Phnom Penh’s Soup-Pots: the ‘Melting Pots’ of Khmer Cuisine

Every day between 12 and 2 p.m., activity in Phnom Penh nearly grinds to a halt. Offices empty out and phones are left unanswered. It’s lunchtime.

While some city residents will head home or to fancy restaurants to seek out their midday meal, many more will make their way to the nearest “hang bai,” a street-side, family-run restaurant selling various soups, stews and braised dishes.

A vendor ladles soup into a bowl at a street-side restaurant in Phnom Penh on Tuesday. (Siv Channa/The Cambodia Daily)
A vendor ladles soup into a bowl at a street-side restaurant in Phnom Penh on Tuesday. (Siv Channa/The Cambodia Daily)

According to a study being published in the May issue of the “Austrian Journal of South-East Asian Studies,” these hang bai, or “soup-pot restaurants,” have become literal melting pots of Khmer cuisine, where regional and urban culinary influences blend together into something unique.
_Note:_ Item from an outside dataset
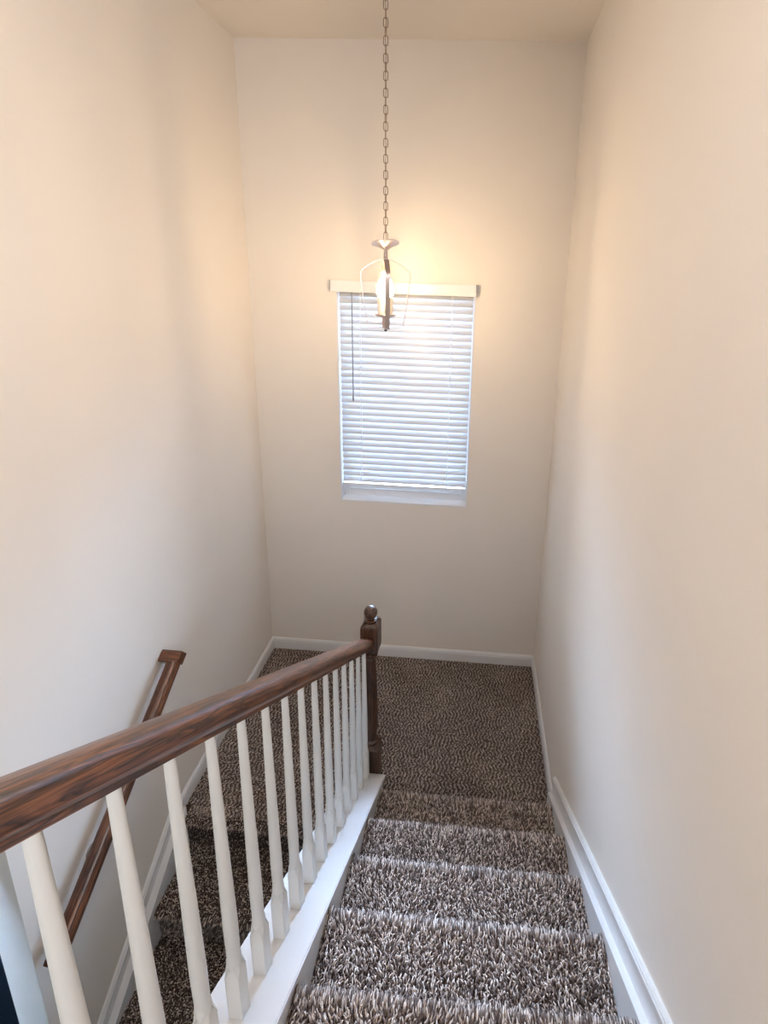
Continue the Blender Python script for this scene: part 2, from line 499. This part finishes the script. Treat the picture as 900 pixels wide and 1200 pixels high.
def lown(x, y, s):                                       # smooth random field
    return (np.sin(x * 7.1 * s + 1.3 * np.sin(y * 5.3 * s + s)) + np.sin(y * 8.7 * s + 1.7 * np.sin(x * 6.1 * s + 2 * s))) * .5

def path_points(path, x0, x1, sp):
    """scatter on a strip: path (y,z) polyline swept over x; returns P, N, tangent"""
    path = np.array(path); seg = np.diff(path, axis=0); ln = np.linalg.norm(seg, axis=1); cum = np.concatenate([[0], np.cumsum(ln)])
    nx = int((x1 - x0) / sp); ny = max(1, int(cum[-1] / sp))
    gx, gy = np.meshgrid((np.arange(nx) + .5) / nx, (np.arange(ny) + .5) / ny)
    gx = gx.ravel() * (x1 - x0) + x0 + rng.uniform(-.5, .5, nx * ny) * sp
    gy = np.clip(gy.ravel() * cum[-1] + rng.uniform(-.5, .5, nx * ny) * sp, 0, cum[-1] - 1e-6)
    gx = np.clip(gx, x0 + .002, x1 - .002)
    i = np.searchsorted(cum, gy, side='right') - 1; i = np.clip(i, 0, len(seg) - 1)
    t = (gy - cum[i]) / ln[i]
    yz = path[i] + seg[i] * t[:, None]
    P = np.stack([gx, yz[:, 0], yz[:, 1]], 1)
    tg = seg[i] / ln[i][:, None]
    Tn = np.stack([0 * gx, tg[:, 0], tg[:, 1]], 1)
    return P, Tn, gy

def step_mesh(name, yback, ynose, z, dirn, x0, x1, riser, sp, origin, pl=1.0, pw=1.0):
    """dirn +1: nosing points to +y. carpet wraps tread, nosing and riser"""
    R_ = .019
    y_r = ynose - dirn * NOSE                            # riser plane
    pts = [(yback, z)]
    pts.append((ynose - dirn * R_, z))
    for k in range(1, 8):
        a = math.pi / 2 - math.pi * k / 7
        pts.append((ynose - dirn * R_ + dirn * R_ * math.cos(a), z - R_ + R_ * math.sin(a)))
    pts.append((y_r, z - 2 * R_ - .004)); pts.append((y_r, z - riser))
    # solid body under the carpet
    body = [(x, p[0], p[1]) for x in (x0, x1) for p in pts + [(yback, z - riser)]]
    n = len(pts) + 1
    F_ = [list(range(n)), [n + k for k in range(n)][::-1]]
    for k in range(n):
        F_.append([k, n + k, n + (k + 1) % n, (k + 1) % n])
    P, Tn, gy = path_points(pts, x0, x1, sp)
    X = np.tile(np.array([[1., 0, 0]]), (len(P), 1))
    N = np.cross(X, Tn) * (-1 if dirn > 0 else 1)
    N *= np.where(np.abs(N[:, 2:3]) > .3, np.sign(N[:, 2:3]), np.sign(N[:, 1:2] * dirn))
    N /= np.linalg.norm(N, axis=1)[:, None]
    # underside of the nosing
    und = (np.abs(P[:, 1] - ynose) < NOSE) & (P[:, 2] < z - R_ - .006) & (P[:, 2] > z - 2 * R_ - .001)
    N[und, 2] = -np.abs(N[und, 2])
    k_ = len(P)
    lw = lown(P[:, 0], P[:, 1] + z * 3, 2.0)
    ang = rng.uniform(0, 2 * np.pi, k_)
    L = Tn * (.50 * np.cos(ang) + .55)[:, None] + X * (.75 * np.sin(ang) + .3 * lw)[:, None]
    edge = np.exp(-((P[:, 1] - (ynose - dirn * .010)) / .020) ** 2) * (P[:, 2] > z - .030) * (1.0 if pl == 1.0 else .35)
    L = L * (1 - .75 * edge)[:, None] + Tn * (.75 * edge)[:, None]
    ln = (rng.uniform(.0085, .0125, k_) + .0085 * edge) * pl
    U = rng.normal(0, .6, (k_, 3)); U[:, 2] = 0
    keep = ((P[:, 0] > x0 + .001) & (P[:, 0] < x1 - .001))
    # keep yarn from poking through the boards either side
    L[:, 0] = np.where((P[:, 0] < x0 + .014), np.abs(L[:, 0]) * .4, L[:, 0]); L[:, 0] = np.where((P[:, 0] > x1 - .014), -np.abs(L[:, 0]) * .4, L[:, 0])
    U[:, 0] = np.where((P[:, 0] < x0 + .014) | (P[:, 0] > x1 - .014), 0, U[:, 0])
    wd_ = rng.uniform(.0039, .0058, k_) * pw
    blk = tuft_arrays(P[keep], N[keep], L[keep], U[keep], ln[keep], wd_[keep], tones(k_)[keep])
    o3 = np.array(origin)
    V, Q, Tr, tn = blk
    me = mesh_from(name, [(V - o3, Q, Tr, tn)], np.array(body) - o3, F_, [UNDER, YARN])
    return me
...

“Soup-pots are the most accessible and transparent form of eating Khmer cuisine in Phnom Penh,” said the study’s author, Hart Feuer, in a recent interview.

There is no menu at a soup-pot restaurant; rather, the proprietor chooses a selection of dishes to cook every day and displays them to customers, who pick the ones they want to eat with a plate of rice.

“It is like a mom deciding what to cook for her kids,” said Mr. Feuer, a senior research fellow at the Center for Khmer Studies.

“The reason that these soup-pot restaurants try to keep the range of Khmer cuisine is because they work like housewives. They worry about boring their customers with the same food, while trying to meet demands from customers for seasonal foods,” he added.

For his study, entitled “Urban Brokers of Rural Cuisine: Food Literacy at Cambodian Soup-Pot Restaurants,” Mr. Feuer surveyed 120 Phnom Penh residents. He found that when Cambodians eat out, they go to soup-pot restaurants more than 56 percent of the time—4.1 times per week, on average. This held true across all social classes, he said.

“Anyone can go in there and have the same meal” despite their socio-economic status, he said.

Crucially, because of their emphasis on fresh produce and seasonality, these restaurants also serve as a link between the city and provincial life; they allow “urbanites to experience a sense of nostalgic rurality despite the modern comforts and hygiene, while allowing rural migrants a familiar dietary experience despite being in the city,” Mr. Feuer writes in his paper.

They also teach younger Cambodians—who might be more inclined to snack on a Burger King Whopper than a bowl of num banhchok, Khmer-style noodles—about the country’s food culture, at times even resurrecting long-forgotten recipes.

“It’s a learning space for kids; they learn how to eat spicy things, dishes their moms never made, and adults remember dishes they had forgotten existed,” Mr. Feuer said.

This is certainly true of the nameless soup-pot restaurant run by Nil Bora, 57, on a side street in Daun Penh district. Without ever opening a cookbook, she has cooked between 13 and 15 dishes every day for the past six years, often relying on memories of her mother’s culinary prowess.

“A long, long time ago, when I was young, my mother worked as a cook in the Royal Palace. When I was 12 years old she stopped, but before, I used to look at how she cooked. She prepared Khmer foods like prahok [fermented fish paste] machou yuon [Vietnamese sour soup] and machou kroeung [mixed vegetable soup],” Ms. Bora said.

Calling upon these memories, one of her most popular dishes is this same rendition of samlor machou kroeung, a sour soup made up of morning glory, eggplant, prahok, lemon grass, tamarind, soy sauce, shallots, krasang seeds, and beef, chicken or fish.

Still, when planning what to cook, Ms. Bora said she takes younger Cambodians’ palates into consideration. “I need to be creative,” she said.

“The food from one generation to another has changed a little…. Now some food is [imported] from overseas. So I have to customize my mother’s recipes to create something new that attracts customers.”